Preoccupato anche Piero Giglione, segretario della Cna Sicilia, «perché il nuovo giro di vite si tradurrà in un altro, duro colpo per le imprese, soprattutto nell’Isola, dove l’artigianato edile è uno dei principali settori dell’economia. Cambiare le regole del gioco tante volte in così poco tempo oltre a danneggiare le aziende che avevano già avviato gli iter burocratici, genera incertezza e difficoltà. Inoltre non possiamo accettare l’esclusione dei paesi della zona etnea dall’elenco delle aree colpite dal sisma per le quali sono state mantenute le agevolazioni» - nel decreto si profilano eccezioni per gli immobili danneggiati dagli eventi sismici del 2009 e 2016 in Abruzzo, Lazio, Marche e Umbria - «e per questo chiediamo al governo di ritornare sui propri passi e non discriminare i paesi del Catanese colpiti dal terremoto di Santo Stefano del 2018, ma anche di mantenere lo statu quo ante sul Terzo settore».

Spera in correttivi pure il segretario di Anaepa Sicilia, Vittorio Schininà, rimarcando che con il nuovo decreto, «per potere continuare ad usufruire dei benefici vengono richiesti specifici requisiti o ancora, a rischio esclusione, saranno quelle imprese che hanno contratto debiti con l’erario o l’Agenzia delle entrate.

Tutto questo senza considerare che da quando i crediti fiscali sono rimasti incagliati, sono tantissimi gli imprenditori che hanno dovuto operare delle scelte aziendali, dando priorità al pagamento di fornitori e impiegati e accumulando ritardi nelle contribuzioni». E qui si apre l’altra questione: quanto risulta, ad oggi, «bloccato» nei cassetti fiscali delle aziende siciliane a causa della «bolla» Superbonus? Saperlo con precisione, spiega accora Pezzino, «è impossibile, ma si può fare una stima: si tratta di circa 200 milioni di euro. Le attività più esposte sono quelle più strutturate, che hanno accettato i lavori più cospicui, ma anche le piccole, soprattutto quelle nate sull’onda del bonus, che non avevano maturato esperienza». Un’altra stima? «Almeno il 15% delle oltre 50mila imprese delle costruzioni operative in Sicilia», ossia quasi 8.000 unità. Pezzino resta comunque fiducioso sulla possibilità che i crediti vengano recuperati.

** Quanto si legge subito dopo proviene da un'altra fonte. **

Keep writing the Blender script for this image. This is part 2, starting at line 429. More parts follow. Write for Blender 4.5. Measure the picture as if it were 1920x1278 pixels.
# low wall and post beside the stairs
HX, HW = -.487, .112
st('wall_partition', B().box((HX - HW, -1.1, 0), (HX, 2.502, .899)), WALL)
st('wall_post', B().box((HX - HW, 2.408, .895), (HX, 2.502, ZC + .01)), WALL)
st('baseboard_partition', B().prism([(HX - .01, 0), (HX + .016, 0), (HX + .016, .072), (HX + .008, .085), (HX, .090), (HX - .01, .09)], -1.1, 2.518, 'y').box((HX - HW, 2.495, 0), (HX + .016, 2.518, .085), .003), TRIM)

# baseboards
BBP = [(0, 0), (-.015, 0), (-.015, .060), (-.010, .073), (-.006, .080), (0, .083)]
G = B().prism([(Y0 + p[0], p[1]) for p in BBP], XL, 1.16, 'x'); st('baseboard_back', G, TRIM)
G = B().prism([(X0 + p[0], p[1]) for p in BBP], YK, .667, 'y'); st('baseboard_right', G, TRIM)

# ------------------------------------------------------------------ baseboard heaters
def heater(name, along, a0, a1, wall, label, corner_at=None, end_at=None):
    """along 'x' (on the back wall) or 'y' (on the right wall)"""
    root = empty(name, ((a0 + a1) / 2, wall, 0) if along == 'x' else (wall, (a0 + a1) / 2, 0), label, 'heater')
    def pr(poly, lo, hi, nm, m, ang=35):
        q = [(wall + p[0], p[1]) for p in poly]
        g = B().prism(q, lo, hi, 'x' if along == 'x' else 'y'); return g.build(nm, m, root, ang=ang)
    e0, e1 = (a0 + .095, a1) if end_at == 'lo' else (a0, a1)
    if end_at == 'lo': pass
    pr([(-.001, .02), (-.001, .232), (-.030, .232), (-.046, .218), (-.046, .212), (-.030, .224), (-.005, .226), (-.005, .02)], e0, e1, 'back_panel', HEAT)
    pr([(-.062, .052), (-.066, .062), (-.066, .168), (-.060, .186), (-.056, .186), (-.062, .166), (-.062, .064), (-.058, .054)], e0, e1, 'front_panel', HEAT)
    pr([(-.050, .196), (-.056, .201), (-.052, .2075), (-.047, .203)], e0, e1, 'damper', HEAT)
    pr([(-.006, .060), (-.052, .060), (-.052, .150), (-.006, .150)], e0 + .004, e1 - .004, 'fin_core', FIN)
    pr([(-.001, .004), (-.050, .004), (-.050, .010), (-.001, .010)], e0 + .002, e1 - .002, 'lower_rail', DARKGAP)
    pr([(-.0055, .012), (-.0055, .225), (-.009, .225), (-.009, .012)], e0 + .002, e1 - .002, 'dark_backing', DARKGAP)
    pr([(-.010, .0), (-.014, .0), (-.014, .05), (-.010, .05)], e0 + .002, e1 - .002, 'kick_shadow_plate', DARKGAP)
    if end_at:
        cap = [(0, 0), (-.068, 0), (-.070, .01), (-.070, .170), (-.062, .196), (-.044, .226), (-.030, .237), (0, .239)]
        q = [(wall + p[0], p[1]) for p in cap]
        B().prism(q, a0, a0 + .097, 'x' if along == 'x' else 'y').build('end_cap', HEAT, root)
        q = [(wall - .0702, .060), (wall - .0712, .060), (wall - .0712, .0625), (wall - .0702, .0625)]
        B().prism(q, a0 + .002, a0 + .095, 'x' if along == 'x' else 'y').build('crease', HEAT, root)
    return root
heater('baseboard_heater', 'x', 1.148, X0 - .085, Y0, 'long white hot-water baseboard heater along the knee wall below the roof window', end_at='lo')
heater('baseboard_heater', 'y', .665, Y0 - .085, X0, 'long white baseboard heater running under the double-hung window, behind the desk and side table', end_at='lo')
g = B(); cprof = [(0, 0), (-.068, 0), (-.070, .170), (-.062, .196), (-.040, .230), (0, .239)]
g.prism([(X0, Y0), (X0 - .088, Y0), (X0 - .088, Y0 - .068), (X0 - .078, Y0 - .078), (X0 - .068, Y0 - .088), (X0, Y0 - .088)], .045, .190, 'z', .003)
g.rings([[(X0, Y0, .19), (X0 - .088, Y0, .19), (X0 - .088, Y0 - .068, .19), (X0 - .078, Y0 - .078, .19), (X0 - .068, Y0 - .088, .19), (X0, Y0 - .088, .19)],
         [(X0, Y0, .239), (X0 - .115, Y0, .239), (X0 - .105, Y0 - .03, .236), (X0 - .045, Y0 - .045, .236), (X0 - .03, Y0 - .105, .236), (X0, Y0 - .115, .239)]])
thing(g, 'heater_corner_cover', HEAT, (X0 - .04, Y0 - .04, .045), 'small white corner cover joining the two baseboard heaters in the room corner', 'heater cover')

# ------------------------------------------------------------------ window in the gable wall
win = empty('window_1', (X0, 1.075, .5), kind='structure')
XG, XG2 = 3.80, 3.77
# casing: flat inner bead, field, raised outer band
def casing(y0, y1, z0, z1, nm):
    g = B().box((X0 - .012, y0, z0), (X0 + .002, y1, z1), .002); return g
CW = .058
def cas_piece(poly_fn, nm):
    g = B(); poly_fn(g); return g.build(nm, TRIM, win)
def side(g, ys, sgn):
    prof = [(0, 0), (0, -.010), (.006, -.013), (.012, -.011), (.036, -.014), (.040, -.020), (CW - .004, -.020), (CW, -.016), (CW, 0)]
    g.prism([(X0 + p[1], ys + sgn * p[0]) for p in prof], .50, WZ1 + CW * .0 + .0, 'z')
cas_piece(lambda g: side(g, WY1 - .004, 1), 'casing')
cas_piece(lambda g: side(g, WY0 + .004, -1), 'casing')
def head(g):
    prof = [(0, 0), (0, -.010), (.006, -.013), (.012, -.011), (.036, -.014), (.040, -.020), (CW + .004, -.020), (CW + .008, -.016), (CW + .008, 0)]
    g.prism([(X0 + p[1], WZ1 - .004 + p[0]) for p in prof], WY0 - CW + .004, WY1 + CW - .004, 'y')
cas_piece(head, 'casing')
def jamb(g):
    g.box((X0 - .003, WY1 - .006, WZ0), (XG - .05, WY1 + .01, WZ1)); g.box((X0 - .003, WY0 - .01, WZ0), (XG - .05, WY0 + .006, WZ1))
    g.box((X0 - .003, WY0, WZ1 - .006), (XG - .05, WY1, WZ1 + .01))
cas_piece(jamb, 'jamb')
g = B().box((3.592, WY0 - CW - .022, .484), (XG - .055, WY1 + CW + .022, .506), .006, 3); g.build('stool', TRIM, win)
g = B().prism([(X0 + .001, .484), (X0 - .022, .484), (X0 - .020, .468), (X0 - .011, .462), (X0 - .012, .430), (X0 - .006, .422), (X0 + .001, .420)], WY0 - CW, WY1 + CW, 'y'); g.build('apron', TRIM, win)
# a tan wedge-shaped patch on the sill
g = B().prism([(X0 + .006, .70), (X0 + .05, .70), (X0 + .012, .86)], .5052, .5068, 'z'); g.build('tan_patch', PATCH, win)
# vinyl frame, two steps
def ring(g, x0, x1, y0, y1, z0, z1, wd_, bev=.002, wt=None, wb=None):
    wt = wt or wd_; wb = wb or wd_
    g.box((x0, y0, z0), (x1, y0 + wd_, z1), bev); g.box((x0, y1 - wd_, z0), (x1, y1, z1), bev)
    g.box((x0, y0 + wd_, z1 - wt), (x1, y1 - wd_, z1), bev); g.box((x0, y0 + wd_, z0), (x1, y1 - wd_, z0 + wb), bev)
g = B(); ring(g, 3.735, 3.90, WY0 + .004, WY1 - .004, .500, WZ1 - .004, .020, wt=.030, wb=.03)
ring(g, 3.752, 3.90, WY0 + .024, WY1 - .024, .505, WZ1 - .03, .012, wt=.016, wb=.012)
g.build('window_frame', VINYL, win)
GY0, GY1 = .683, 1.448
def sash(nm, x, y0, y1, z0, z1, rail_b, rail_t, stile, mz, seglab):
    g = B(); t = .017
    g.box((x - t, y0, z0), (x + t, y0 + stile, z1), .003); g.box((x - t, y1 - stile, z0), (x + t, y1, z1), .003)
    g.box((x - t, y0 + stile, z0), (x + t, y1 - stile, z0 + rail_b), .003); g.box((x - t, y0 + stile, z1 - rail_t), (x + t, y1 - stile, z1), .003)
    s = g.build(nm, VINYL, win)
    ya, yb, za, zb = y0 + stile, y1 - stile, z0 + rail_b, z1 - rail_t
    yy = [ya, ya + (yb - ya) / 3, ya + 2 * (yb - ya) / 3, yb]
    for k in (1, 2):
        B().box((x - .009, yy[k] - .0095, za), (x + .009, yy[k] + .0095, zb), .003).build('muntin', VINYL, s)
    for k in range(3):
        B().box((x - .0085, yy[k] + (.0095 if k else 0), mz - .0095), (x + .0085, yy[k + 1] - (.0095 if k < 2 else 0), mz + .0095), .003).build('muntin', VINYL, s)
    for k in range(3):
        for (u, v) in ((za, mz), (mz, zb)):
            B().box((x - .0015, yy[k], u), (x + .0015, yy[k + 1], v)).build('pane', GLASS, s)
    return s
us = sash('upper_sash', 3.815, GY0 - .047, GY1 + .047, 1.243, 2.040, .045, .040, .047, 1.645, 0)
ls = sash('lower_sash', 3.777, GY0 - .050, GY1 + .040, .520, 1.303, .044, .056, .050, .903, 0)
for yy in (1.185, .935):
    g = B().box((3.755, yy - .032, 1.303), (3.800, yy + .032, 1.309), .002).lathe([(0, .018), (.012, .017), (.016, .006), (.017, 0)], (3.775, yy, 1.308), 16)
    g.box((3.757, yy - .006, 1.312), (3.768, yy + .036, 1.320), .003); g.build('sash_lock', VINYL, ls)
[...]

Ottimista pure Giuseppe Puccio, presidente di Ance Palermo, «perché il Superbonus, va ricordato, è ancora attivo, almeno per chi ha iniziato e pagato una prima tranche di lavori», dunque il tempo per “sbloccare” i cassetti c’è tutto, e «ci sarà anche per finire i cantieri aperti nella regione», pari, secondo le ultime rilevazioni dell’Enea, al 7% del totale (tre mesi fa si parlava del 18%) per quasi 500 milioni di euro già ammessi a detrazione. Intanto, per quanto trapelato in tarda serata da Roma, prima della bollinatura l’esecutivo avrebbe rivisto il decreto, da una parte, facendo rientrare nella partita le Onlus, ma solo se hanno già presentato le Cilas, e dall’altra bloccando definitivamente la possibilità di utilizzare il bonus al 70% per tutte le aziende che non hanno ancora iniziato le opere. Quest’ultimo ritocco, commenta Puccio, «rappresenta, di fatto, il colpo di grazia all’incentivo».